Só quem morou no ontem e descansa hoje numa rede costurada em lembranças, compreenderá da importância do armazém de secos e molhados, o avô dos supermercados atuais, ou o supermercado caipira em relação aos atuais.
Nele se encontrava de um tudo, desde alimentos dos mais variados, ferramentas para o que se necessitasse e até remédio contra bicheira dispostos ao olho do freguês ora em prateleiras, ora em sacos pelo chão, junto à balança.
O contato entre proprietários e clientes era direto, uma quase família, com direito a cadernetas de fiado cujas anotações, ou eram liquidadas mês a mês quando dependente de salário, ou de safra em safra quando da lavoura vivia o devedor. Havia também os casos de “- bota no prego, que logo virei pagar,” para casos emergentes, e não se falava em juros nem em sobrepreço se houvesse atraso, ou quebra de safra. Havia consciência entre o vendeiro e o consumidor.
O armazém era uma quase extensão do lar, quer pelas mulheres nas compras de tecidos, pães, leite e o necessário, quer para os homens que nos fins de tarde se juntavam para a limpeza de goela em conversas sobre política, religião, futebol ao balcão de bebidas e, quando não, partidas de truco até a hora do banho e jantar.
No geral, ali se vendia o mesmo que o supermercado atual, mas, e principalmente, sem as gôndolas e corredores sem alma desse. Os produtos eram emprateleirados, enquanto os de venda a granel dispostos em sacos no estado bruto, a serem partilhados em pequenas quantidades. Mais: havia duas reservas de espaço: a sagrada padaria para o leite vendido a conchas e o pão que poderia ser o trançado, o caseiro ou o doce coberto de generosa camada de açúcar, e o reservado aos homens, com bebidas servidas no balcão entre fernetes, conhaques, pingas, cervejas refrescadas em areia molhada, e até água.
Qualquer de nós, se puxar pelo passado, vai se lembrar que não havia a preocupação com a vigilância por furto ou roubo, e nem a intenção de burla, hábito diferente do tratamento de hoje quando somos vigiados por olhos humanos e câmeras campeadoras a nos perseguirem, desde a entrada no pátio até o deixarmos, na saída.
Mudaram-se os costumes, as necessidades, as relações sociais, o calor humano e, por consequência, as nossas ações que se tornaram insípidas e autônomas, e todos nos adaptamos a essa bruta e fria realidade entre pôr à mostra mercadorias, e o ato de comprá-la.
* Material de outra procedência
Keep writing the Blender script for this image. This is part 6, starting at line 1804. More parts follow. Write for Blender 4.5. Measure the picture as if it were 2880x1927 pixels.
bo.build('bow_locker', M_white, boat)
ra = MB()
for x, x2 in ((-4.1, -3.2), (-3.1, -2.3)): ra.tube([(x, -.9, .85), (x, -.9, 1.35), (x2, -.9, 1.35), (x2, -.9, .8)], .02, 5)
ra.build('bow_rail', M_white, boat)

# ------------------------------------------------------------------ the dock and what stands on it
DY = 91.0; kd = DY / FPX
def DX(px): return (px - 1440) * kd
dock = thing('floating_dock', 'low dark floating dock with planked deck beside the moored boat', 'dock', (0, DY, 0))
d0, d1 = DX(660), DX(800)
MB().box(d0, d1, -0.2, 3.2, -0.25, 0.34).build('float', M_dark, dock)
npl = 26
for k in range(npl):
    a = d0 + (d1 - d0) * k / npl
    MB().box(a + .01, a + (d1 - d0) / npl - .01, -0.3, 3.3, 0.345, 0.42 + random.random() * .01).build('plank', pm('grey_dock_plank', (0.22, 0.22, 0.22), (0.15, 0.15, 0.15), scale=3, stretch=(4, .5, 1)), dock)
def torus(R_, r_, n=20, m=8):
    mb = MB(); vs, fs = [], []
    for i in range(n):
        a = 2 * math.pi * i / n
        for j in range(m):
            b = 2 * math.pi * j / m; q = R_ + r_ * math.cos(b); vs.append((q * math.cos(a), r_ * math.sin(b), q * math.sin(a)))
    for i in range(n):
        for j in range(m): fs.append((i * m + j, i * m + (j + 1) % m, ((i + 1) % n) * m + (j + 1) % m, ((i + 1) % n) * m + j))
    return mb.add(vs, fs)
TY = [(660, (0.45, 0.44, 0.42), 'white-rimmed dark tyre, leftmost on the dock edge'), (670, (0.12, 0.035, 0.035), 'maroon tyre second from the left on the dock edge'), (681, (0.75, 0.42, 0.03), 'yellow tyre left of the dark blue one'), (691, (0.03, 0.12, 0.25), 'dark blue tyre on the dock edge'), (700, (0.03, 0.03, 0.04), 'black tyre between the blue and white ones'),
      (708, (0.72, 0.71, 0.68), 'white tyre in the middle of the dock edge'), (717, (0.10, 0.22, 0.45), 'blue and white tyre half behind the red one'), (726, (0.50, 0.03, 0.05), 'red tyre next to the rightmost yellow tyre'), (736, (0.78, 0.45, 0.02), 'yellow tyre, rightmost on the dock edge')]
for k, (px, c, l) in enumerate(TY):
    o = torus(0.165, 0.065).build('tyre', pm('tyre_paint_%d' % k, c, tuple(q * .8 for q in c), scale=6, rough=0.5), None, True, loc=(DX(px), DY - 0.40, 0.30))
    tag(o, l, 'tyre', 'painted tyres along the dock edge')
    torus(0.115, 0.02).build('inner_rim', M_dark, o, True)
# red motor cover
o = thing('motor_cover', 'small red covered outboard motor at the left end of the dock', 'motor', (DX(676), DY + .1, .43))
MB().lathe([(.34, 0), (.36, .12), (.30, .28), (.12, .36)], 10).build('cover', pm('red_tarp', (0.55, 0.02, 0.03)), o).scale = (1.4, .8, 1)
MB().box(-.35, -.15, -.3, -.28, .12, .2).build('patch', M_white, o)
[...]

Daquelas cadernetas de crédito tão úteis, respeitadas e conservadas entre devedor e credor, vivemos sob o domínio de cartões de plástico que nos confere pseudo crédito a juros abjetos. São como serpentes à mercê de descontroles emocionais e financeiros a esconderem o ferrão, esse sempre atento ao pequeno atraso. Esses cartões não têm rosto, nem os mercadistas quando nos levam à indução pelas propagandas caras, para dizer que, se não cuidarmos de manter deles distância e zelo extremos, tomarão sob expropriação até nossas cuecas e levarão à penhora nossa alma até sua raiz, caso dela alguma coisa tenha restado.